### Material shown
----------

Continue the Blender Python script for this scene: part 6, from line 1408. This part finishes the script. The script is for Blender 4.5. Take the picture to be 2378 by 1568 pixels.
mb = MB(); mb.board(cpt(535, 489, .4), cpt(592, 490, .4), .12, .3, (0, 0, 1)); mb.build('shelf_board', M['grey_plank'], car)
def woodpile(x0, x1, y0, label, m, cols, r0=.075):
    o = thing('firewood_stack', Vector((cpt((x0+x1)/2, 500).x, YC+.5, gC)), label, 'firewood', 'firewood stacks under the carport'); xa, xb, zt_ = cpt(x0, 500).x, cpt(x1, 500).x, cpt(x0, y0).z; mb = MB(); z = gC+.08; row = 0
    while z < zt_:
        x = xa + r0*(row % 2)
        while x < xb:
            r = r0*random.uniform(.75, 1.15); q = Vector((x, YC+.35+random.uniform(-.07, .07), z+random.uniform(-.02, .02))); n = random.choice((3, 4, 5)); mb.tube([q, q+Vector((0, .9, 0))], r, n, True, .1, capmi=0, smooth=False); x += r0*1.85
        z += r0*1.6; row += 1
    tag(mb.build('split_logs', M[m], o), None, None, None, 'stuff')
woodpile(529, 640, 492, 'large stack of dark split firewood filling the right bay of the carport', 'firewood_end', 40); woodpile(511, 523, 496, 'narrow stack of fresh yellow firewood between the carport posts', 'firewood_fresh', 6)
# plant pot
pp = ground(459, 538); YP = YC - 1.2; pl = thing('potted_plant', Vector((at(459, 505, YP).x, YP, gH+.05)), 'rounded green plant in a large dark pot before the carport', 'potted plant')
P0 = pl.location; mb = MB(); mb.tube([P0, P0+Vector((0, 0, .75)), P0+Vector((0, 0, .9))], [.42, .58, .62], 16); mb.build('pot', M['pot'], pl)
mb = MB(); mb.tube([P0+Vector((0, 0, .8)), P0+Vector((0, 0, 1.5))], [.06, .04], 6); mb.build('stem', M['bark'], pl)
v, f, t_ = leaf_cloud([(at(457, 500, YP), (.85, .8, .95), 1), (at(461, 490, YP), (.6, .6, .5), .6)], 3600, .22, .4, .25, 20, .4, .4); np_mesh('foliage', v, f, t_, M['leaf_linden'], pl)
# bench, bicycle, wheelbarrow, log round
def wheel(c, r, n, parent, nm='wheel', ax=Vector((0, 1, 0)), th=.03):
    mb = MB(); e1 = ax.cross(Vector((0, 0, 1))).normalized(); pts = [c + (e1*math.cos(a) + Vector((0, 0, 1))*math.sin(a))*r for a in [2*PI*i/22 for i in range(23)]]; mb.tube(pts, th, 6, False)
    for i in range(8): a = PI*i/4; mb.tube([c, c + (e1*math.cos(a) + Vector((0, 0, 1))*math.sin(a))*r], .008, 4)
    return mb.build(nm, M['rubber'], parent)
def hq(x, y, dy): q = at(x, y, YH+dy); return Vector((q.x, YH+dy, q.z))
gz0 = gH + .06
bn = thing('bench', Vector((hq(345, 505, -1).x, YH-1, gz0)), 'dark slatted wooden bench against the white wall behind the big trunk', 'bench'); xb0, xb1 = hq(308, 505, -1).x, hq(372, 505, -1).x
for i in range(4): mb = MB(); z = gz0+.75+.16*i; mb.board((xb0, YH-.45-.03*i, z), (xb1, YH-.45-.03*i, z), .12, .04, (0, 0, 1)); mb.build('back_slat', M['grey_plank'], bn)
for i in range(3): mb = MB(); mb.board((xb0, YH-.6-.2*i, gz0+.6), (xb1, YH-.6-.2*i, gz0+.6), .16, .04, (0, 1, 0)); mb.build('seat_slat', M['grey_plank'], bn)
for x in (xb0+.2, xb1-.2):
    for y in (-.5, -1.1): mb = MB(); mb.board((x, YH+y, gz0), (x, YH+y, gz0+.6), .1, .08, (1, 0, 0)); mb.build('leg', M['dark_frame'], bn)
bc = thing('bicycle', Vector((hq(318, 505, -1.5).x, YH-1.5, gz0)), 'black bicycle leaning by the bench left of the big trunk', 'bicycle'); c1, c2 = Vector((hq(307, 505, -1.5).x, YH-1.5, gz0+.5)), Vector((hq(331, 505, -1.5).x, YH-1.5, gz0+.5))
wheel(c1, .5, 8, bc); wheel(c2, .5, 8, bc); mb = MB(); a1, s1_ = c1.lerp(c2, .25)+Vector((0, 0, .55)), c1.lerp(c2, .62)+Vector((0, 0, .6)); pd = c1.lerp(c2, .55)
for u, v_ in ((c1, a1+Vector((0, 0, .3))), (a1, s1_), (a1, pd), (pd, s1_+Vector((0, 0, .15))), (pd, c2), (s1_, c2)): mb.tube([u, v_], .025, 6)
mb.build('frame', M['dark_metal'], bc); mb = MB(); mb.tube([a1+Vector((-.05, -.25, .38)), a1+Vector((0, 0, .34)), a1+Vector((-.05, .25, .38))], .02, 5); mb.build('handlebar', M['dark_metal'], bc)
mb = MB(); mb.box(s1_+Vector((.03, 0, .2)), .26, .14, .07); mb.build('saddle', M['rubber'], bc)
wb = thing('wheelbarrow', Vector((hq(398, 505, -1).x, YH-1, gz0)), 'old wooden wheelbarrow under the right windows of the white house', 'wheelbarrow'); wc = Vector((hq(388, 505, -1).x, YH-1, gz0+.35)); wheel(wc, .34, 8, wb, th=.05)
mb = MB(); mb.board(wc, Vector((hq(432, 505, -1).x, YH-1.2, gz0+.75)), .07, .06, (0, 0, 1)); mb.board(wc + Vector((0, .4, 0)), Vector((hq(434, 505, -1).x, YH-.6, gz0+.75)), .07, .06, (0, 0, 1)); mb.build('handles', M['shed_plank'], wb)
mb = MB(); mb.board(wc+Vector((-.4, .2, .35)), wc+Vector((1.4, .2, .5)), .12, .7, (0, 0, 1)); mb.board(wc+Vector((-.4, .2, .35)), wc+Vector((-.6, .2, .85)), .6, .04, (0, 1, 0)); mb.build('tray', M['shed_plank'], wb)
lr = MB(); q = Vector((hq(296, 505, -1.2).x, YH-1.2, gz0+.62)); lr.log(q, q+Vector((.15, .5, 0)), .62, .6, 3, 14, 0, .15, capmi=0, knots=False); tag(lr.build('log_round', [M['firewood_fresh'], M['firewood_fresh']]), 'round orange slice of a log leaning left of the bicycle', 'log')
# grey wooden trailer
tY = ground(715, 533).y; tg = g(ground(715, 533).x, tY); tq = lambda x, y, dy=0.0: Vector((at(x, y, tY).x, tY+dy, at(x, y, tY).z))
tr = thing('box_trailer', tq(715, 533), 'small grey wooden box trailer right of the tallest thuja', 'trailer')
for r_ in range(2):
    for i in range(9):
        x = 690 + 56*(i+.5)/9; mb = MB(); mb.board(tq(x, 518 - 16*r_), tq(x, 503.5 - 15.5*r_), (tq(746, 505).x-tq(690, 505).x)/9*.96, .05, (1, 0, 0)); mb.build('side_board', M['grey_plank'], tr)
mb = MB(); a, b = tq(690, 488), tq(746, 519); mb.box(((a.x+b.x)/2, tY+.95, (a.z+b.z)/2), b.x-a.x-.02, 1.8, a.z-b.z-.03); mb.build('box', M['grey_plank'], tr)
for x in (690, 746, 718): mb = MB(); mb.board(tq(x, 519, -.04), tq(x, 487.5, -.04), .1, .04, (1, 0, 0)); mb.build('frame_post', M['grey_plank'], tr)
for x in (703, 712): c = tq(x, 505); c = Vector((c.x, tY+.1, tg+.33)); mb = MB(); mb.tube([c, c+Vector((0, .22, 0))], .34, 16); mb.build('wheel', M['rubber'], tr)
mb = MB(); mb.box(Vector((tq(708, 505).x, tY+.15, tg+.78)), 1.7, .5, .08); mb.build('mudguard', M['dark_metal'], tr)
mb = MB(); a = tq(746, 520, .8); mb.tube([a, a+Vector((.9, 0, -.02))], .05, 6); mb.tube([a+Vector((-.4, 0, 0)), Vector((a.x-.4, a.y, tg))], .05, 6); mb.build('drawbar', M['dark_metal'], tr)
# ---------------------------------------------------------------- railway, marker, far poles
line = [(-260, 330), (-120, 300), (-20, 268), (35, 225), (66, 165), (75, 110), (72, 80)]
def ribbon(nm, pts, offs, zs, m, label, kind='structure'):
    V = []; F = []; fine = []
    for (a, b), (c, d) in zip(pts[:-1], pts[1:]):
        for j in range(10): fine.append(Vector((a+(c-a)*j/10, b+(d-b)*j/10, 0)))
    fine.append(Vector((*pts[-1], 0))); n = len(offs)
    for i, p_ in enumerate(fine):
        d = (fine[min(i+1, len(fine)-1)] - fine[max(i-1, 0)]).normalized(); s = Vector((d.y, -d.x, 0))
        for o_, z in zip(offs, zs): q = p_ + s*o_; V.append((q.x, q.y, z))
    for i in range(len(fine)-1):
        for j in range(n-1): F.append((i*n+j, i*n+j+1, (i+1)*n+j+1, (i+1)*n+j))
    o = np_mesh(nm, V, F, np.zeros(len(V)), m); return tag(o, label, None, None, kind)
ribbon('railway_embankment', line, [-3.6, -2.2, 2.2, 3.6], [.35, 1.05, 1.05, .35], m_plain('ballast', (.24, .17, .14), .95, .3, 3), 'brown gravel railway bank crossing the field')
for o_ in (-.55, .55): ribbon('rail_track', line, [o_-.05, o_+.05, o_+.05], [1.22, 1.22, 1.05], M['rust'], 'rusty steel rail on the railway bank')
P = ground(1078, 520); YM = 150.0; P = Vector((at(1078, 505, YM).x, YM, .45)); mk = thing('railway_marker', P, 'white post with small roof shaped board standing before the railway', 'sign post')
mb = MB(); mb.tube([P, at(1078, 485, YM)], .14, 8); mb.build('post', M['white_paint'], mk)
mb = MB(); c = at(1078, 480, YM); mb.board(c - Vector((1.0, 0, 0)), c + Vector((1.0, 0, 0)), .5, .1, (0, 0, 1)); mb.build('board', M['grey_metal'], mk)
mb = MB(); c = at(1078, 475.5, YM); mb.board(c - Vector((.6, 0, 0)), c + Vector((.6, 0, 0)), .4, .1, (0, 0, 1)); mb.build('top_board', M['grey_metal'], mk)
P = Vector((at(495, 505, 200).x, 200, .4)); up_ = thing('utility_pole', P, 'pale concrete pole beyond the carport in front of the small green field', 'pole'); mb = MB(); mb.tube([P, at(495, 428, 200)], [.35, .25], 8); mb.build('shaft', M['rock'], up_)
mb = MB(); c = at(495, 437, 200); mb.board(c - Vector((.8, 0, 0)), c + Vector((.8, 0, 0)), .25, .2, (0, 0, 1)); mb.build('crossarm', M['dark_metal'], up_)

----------

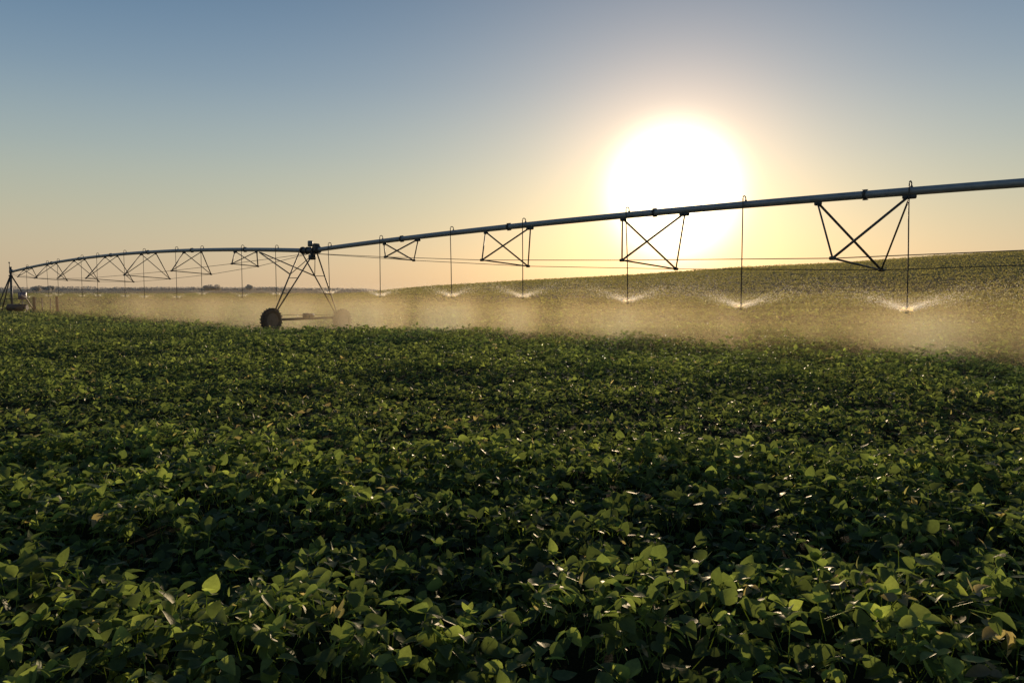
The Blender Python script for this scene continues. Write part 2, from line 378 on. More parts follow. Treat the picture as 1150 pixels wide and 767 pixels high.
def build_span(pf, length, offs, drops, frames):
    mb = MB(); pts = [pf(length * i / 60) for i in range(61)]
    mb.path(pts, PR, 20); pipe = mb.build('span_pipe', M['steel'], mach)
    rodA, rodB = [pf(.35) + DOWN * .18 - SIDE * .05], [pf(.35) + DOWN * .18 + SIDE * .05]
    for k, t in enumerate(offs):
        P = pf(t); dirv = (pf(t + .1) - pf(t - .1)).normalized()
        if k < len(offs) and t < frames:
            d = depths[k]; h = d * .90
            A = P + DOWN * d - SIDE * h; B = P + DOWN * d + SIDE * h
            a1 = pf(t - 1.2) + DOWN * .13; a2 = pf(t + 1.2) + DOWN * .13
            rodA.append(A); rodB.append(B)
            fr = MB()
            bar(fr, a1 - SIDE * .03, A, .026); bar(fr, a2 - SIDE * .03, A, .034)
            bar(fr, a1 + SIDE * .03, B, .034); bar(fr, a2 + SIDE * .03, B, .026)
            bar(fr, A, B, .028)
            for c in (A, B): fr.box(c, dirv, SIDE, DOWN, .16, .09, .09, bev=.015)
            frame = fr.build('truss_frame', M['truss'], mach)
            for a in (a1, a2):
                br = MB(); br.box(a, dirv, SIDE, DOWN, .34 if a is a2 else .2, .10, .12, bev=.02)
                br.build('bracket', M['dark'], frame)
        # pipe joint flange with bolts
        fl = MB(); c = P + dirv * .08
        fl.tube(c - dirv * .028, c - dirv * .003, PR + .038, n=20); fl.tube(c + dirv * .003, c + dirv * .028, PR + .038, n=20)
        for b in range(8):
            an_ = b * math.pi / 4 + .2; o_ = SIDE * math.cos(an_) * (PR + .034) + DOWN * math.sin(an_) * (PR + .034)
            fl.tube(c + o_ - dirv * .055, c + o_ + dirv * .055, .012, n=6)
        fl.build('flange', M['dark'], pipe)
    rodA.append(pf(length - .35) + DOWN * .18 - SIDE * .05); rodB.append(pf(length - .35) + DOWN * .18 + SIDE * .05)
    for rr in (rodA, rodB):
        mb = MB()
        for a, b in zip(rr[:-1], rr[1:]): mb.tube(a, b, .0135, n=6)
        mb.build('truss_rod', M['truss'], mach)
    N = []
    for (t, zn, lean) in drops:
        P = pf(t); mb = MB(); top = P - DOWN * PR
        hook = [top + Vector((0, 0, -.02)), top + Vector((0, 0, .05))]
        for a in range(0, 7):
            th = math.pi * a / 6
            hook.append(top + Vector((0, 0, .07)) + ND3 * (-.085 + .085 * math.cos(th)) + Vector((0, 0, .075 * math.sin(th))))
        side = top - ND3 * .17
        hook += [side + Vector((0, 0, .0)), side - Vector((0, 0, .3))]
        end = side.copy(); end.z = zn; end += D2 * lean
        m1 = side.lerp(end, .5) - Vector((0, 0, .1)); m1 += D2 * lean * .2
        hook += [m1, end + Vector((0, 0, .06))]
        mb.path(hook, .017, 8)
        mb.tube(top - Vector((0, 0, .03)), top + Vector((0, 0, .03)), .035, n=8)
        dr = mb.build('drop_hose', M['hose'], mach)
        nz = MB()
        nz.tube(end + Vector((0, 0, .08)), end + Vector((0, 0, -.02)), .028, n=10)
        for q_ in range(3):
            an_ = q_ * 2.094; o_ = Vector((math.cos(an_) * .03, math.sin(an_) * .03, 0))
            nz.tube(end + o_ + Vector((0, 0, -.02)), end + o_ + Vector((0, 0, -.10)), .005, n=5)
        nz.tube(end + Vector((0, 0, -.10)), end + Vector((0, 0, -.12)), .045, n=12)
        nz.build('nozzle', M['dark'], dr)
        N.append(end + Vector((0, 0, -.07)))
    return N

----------

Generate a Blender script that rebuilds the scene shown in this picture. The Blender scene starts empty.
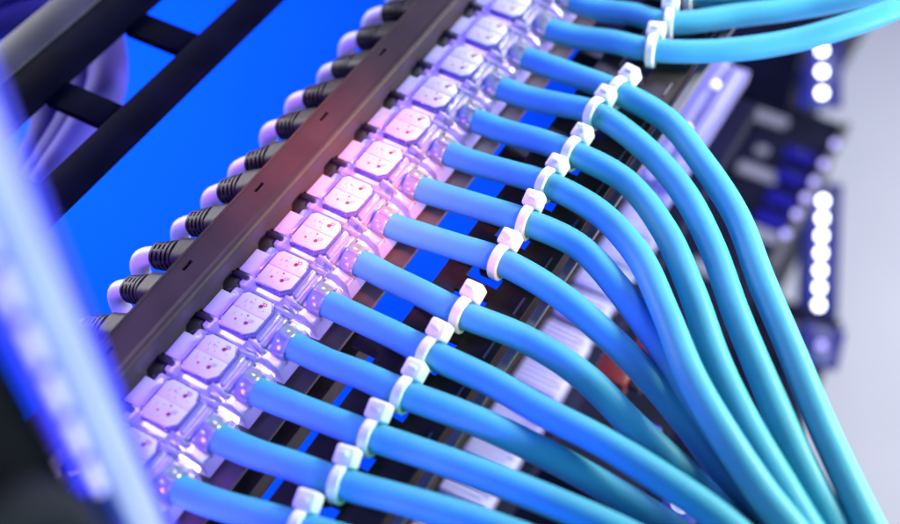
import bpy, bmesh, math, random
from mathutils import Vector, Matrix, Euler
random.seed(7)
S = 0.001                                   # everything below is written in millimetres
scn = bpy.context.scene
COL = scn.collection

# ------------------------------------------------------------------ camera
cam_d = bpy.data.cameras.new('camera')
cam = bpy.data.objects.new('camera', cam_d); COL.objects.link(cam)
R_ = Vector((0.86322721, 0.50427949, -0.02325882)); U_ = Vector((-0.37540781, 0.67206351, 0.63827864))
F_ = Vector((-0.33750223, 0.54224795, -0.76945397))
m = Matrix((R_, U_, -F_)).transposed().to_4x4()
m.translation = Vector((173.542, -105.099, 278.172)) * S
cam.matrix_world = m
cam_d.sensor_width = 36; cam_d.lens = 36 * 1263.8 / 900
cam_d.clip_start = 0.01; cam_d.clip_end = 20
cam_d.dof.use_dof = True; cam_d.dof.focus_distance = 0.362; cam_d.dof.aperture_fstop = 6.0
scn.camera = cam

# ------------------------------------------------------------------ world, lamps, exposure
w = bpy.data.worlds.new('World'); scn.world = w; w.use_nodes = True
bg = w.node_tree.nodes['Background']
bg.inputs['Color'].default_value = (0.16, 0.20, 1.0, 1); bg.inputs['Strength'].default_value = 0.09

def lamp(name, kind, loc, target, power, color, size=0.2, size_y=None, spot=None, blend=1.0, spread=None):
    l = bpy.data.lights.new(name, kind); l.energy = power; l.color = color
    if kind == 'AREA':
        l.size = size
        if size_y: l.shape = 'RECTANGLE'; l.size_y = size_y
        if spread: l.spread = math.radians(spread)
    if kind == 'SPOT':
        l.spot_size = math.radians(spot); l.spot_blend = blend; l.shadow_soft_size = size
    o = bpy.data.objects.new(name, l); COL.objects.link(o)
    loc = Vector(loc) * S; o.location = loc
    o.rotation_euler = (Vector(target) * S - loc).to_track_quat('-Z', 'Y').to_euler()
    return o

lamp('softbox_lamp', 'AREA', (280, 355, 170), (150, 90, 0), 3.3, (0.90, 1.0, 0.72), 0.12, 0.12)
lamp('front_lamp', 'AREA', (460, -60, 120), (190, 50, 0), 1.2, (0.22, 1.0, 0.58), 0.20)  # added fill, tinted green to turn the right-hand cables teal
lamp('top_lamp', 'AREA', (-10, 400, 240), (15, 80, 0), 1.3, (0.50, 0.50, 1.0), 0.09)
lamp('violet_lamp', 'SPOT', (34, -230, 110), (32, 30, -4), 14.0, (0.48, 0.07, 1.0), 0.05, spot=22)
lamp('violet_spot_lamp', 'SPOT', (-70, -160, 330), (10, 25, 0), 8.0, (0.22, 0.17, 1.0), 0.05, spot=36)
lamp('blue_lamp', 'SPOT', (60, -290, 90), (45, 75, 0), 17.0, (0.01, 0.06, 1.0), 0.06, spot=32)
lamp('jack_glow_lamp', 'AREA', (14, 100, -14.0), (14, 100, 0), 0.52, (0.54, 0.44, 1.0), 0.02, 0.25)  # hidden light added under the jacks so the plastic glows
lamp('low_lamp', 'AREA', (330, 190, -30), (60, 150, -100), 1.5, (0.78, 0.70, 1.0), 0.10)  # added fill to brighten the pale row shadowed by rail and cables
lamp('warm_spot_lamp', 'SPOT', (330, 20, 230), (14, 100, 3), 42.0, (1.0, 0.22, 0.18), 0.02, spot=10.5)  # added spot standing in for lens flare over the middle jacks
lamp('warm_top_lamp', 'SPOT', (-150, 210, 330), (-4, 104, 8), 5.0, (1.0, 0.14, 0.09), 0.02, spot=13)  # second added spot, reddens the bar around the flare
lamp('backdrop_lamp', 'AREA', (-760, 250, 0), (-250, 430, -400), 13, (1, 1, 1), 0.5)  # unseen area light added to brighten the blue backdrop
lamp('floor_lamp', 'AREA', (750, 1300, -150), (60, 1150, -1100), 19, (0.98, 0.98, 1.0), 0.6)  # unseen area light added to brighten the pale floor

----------

### Stated task
Keep to the lines between the line with "Generate a Blender" and the line with "bg.inputs['Color'].default_value = (0.16, 0.20, 1.0, 1);", inclusive, and transcribe them without pictures.

### Result of the task
Generate a Blender script that rebuilds the scene shown in this picture. The Blender scene starts empty.
import bpy, bmesh, math, random
from mathutils import Vector, Matrix, Euler
random.seed(7)
S = 0.001                                   # everything below is written in millimetres
scn = bpy.context.scene
COL = scn.collection

# ------------------------------------------------------------------ camera
cam_d = bpy.data.cameras.new('camera')
cam = bpy.data.objects.new('camera', cam_d); COL.objects.link(cam)
R_ = Vector((0.86322721, 0.50427949, -0.02325882)); U_ = Vector((-0.37540781, 0.67206351, 0.63827864))
F_ = Vector((-0.33750223, 0.54224795, -0.76945397))
m = Matrix((R_, U_, -F_)).transposed().to_4x4()
m.translation = Vector((173.542, -105.099, 278.172)) * S
cam.matrix_world = m
cam_d.sensor_width = 36; cam_d.lens = 36 * 1263.8 / 900
cam_d.clip_start = 0.01; cam_d.clip_end = 20
cam_d.dof.use_dof = True; cam_d.dof.focus_distance = 0.362; cam_d.dof.aperture_fstop = 6.0
scn.camera = cam

# ------------------------------------------------------------------ world, lamps, exposure
w = bpy.data.worlds.new('World'); scn.world = w; w.use_nodes = True
bg = w.node_tree.nodes['Background']
bg.inputs['Color'].default_value = (0.16, 0.20, 1.0, 1); bg.inputs['Strength'].default_value = 0.09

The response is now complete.